対USドルに対しては円高傾向が続くとともに、欧州危機問題が収束しないことから、ユーロに対しても円高基調となっている。特にユーロについては、100円を割り込んだ状況が続いている(2012年1月16日現在)。
円高は、輸出企業にとってはマイナスとなるが、各社とも手をこまねいているわけではない。工場の海外移転や積極的なクロスボーダーM&Aを行う動きは、ますます加速するだろう。

私どもが行う業務の一つとして、「企業価値評価」がある。企業が、M&Aや出資等を行う際に、第三者に参考意見を求めることがある。具体的には、ターゲット企業について、会社が取引をする際の参考価格の算定を第三者に依頼する。その算定を私どもが行うということである。
このターゲット企業等が、最近、様変わりして来た。過去、グループ企業の再編等に係る案件が多くあったが、それに加えて、海外案件が増えて来たように思う。
海外案件の中でも、新興国、特に今後成長が期待されるアジア諸国が増えてくる可能性が高い。

クロスボーダーM&Aにおける企業価値評価であるが、国内会社のM&Aの場合と、方法論は変わらない。
たとえば、M&Aでよく利用される評価方式に、DCF方式(Discounted Cash Flow方式)というものがある。
DCF方式とは、当該企業が将来生み出すキャッシュフローを予測し、それを現在価値に割り引くことにより、企業価値を測定する方式をいう。
その際、重要になるのが、将来キャッシュフローの確実性、割引率の2つである。
実際のM&Aの現場において、買い手企業の算定人は、ターゲット企業の作成した事業計画を分析し、企業評価上、必要な修正を行う。また、ターゲット企業の経営陣に対し、事業計画に関するインタビューを行う。
これらに加え、ターゲット企業が属する市場環境等の外部環境を分析した上で、算定人は、買い手企業に対し、企業価値評価の結果を報告する。

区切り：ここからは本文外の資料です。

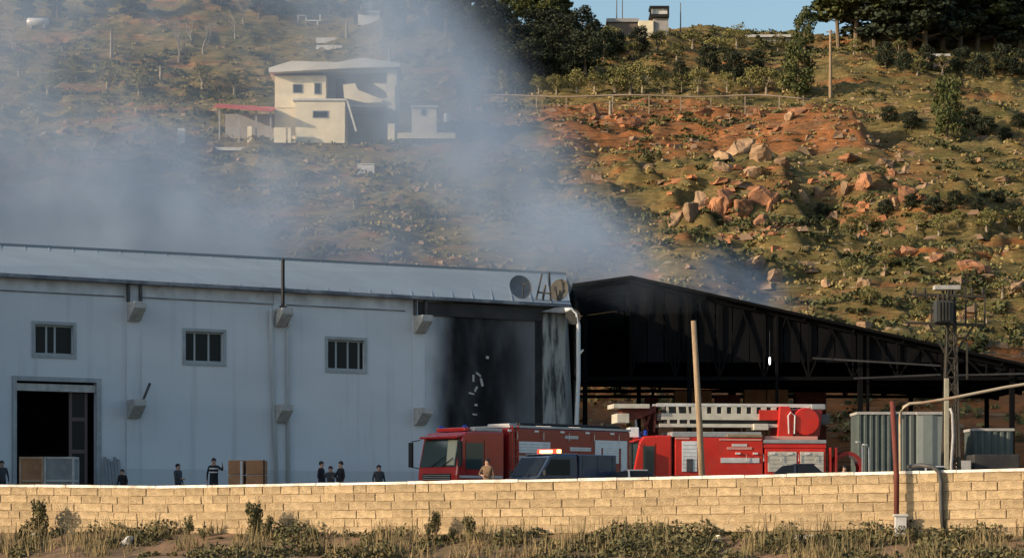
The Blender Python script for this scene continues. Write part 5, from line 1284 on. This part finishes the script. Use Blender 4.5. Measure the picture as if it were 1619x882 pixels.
def tree(kind, px, row, hpx, label, grp, base=None, wide=1.0):
    h_ = base or hit(px, row); t_ = thing(NMS[kind][0], label, NMS[kind][1], h_, rt_.uniform(0, 6.28), grp)
    s = max(1.5, ZR(row - hpx, h_.y) - h_.z) / HT[kind]; t_.scale = (s * wide, s * wide, s); tm, cm = rt_.choice(VAR[kind])
    o = bpy.data.objects.new('trunk', tm); COL.objects.link(o); o.parent = t_
    if cm: o = bpy.data.objects.new('crown', cm); COL.objects.link(o); o.parent = t_
ORD = ['first', 'second', 'third', 'fourth', 'fifth', 'sixth', 'seventh', 'eighth', 'ninth', 'tenth', 'eleventh', 'twelfth', 'thirteenth', 'fourteenth', 'fifteenth', 'sixteenth', 'seventeenth', 'eighteenth', 'nineteenth', 'twentieth', 'twenty-first', 'twenty-second', 'twenty-third', 'twenty-fourth', 'twenty-fifth', 'twenty-sixth', 'twenty-seventh', 'twenty-eighth', 'twenty-ninth', 'thirtieth']
ORD += ['thirty-first', 'thirty-second', 'thirty-third', 'thirty-fourth', 'thirty-fifth', 'thirty-sixth', 'thirty-seventh', 'thirty-eighth', 'thirty-ninth', 'fortieth', 'forty-first', 'forty-second', 'forty-third', 'forty-fourth', 'forty-fifth', 'forty-sixth', 'forty-seventh', 'forty-eighth', 'forty-ninth', 'fiftieth', 'fifty-first', 'fifty-second', 'fifty-third', 'fifty-fourth', 'fifty-fifth']
# roadside row above the rail
row_ = [(795, 38), (815, 36), (852, 30), (880, 32), (912, 42), (940, 40), (972, 44), (996, 52), (1016, 46), (1048, 36), (1078, 34), (1104, 42), (1150, 36), (1188, 46), (1212, 44), (1238, 34)]
for i, (px, h) in enumerate(row_): tree('olive', px, 148, h, 'roadside olive tree above the rail, %s from the smoke' % ORD[i], 'olive trees in a row along the hillside road', wide=1.15)
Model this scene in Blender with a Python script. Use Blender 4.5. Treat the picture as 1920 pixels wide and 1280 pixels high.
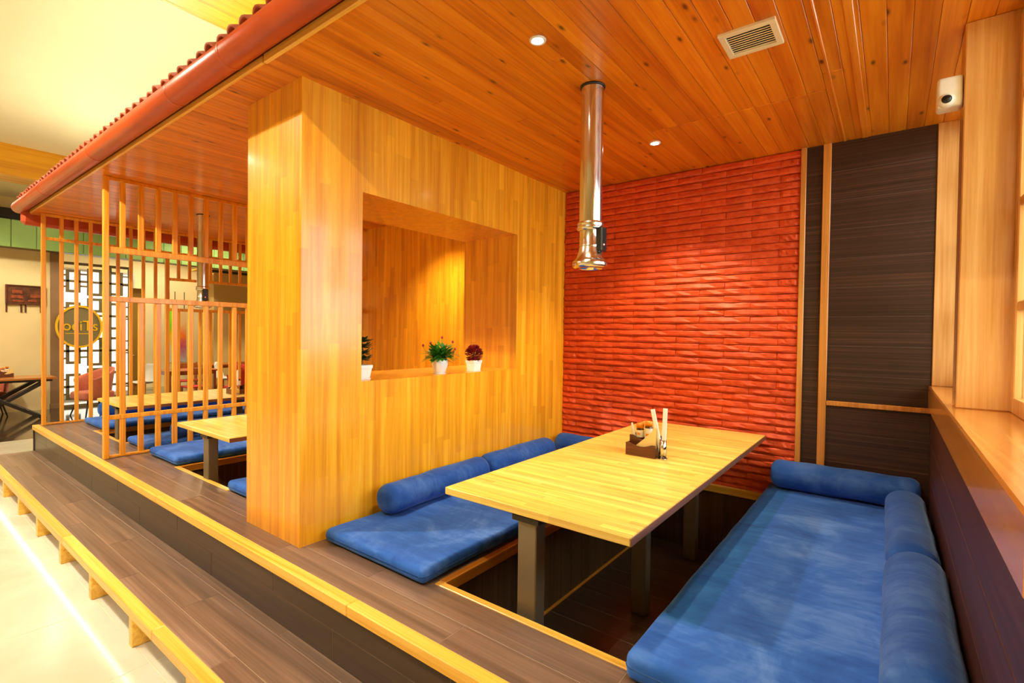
import bpy, bmesh, math, random
from mathutils import Vector, Matrix, noise
random.seed(7)
for o in list(bpy.data.objects):
    bpy.data.objects.remove(o)
SC = bpy.context.scene
COL = SC.collection
PI = math.pi

# ------------------------------------------------------------------ camera
F_PX, YAW, PITCH, ROLL = 936.38, math.radians(37.3124), math.radians(-0.9355), math.radians(0.7555)
cam_data = bpy.data.cameras.new('camera')
cam_data.sensor_width = 36.0
cam_data.lens = F_PX / 1920 * 36.0
cam_data.clip_start = 0.02
cam = bpy.data.objects.new('camera', cam_data)
COL.objects.link(cam)
fw = Vector((-math.sin(YAW) * math.cos(PITCH), math.cos(YAW) * math.cos(PITCH), math.sin(PITCH)))
rt = Vector((math.cos(YAW), math.sin(YAW), 0))
up = rt.cross(fw)
r2 = rt * math.cos(ROLL) + up * math.sin(ROLL)
u2 = -rt * math.sin(ROLL) + up * math.cos(ROLL)
m = Matrix((r2, u2, -fw)).transposed().to_4x4()
m.translation = Vector((0, 0, 1.12))
cam.matrix_world = m
SC.camera = cam

# ------------------------------------------------------------------ world, view
world = bpy.data.worlds.new('daylight')
SC.world = world
world.use_nodes = True
bg = world.node_tree.nodes['Background']
bg.inputs[0].default_value = (0.86, 0.93, 1.0, 1)
bg.inputs[1].default_value = 12.0
SC.view_settings.view_transform = 'Standard'
SC.view_settings.look = 'None'
SC.view_settings.gamma = 1.0
SC.view_settings.use_curve_mapping = False
SC.view_settings.exposure = 0.0
SC.cycles.use_denoising = True
SC.cycles.max_bounces = 7
SC.cycles.diffuse_bounces = 4
SC.cycles.glossy_bounces = 3
SC.cycles.transmission_bounces = 4
SC.cycles.caustics_reflective = False
SC.cycles.caustics_refractive = False
SC.cycles.sample_clamp_indirect = 6.0

WARM = (1.0, 0.84, 0.56)
AMBER = (1.0, 0.82, 0.50)

def lamp(name, kind, loc, energy, color=WARM, rot=(0, 0, 0), **kw):
    d = bpy.data.lights.new(name, kind)
    d.energy = energy
    d.color = color
    for k, v in kw.items():
        setattr(d, k, v)
    o = bpy.data.objects.new(name, d)
    o.location = loc
    o.rotation_euler = rot
    COL.objects.link(o)
    return o

# portals guide the daylight through the real window openings
for (y0, y1) in ((1.22, 2.72), (2.94, 3.9)):
    p = lamp('window_portal', 'AREA', (0.50, (y0 + y1) / 2, 1.6), 1.0, (1, 1, 1), (0, PI / 2, 0), shape='RECTANGLE', size=1.5, size_y=y1 - y0)
    p.data.cycles.is_portal = True

# ------------------------------------------------------------------ materials
MATS = {}

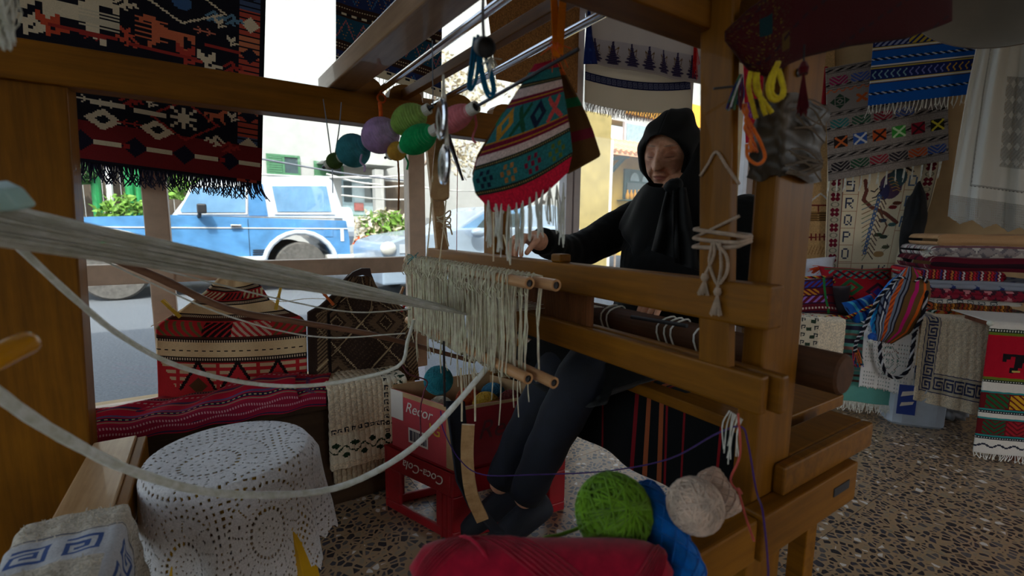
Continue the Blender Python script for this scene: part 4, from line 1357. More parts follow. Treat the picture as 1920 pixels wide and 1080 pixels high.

企業価値評価における、こういったプロセスは、国内企業であろうが、海外企業であろうが、本質的に、変わることはない。ただ、当然のことではあるが、ターゲット企業の属する市場や国家の制度面(法律・税務・会計等)に係る基本情報等は、押さえておかなければならない。
今後ますます増えてくるであろう、クロスボーダーM&Aについて、お役に立てる機会が増え、国内企業が元気になっていく姿を見てみたい。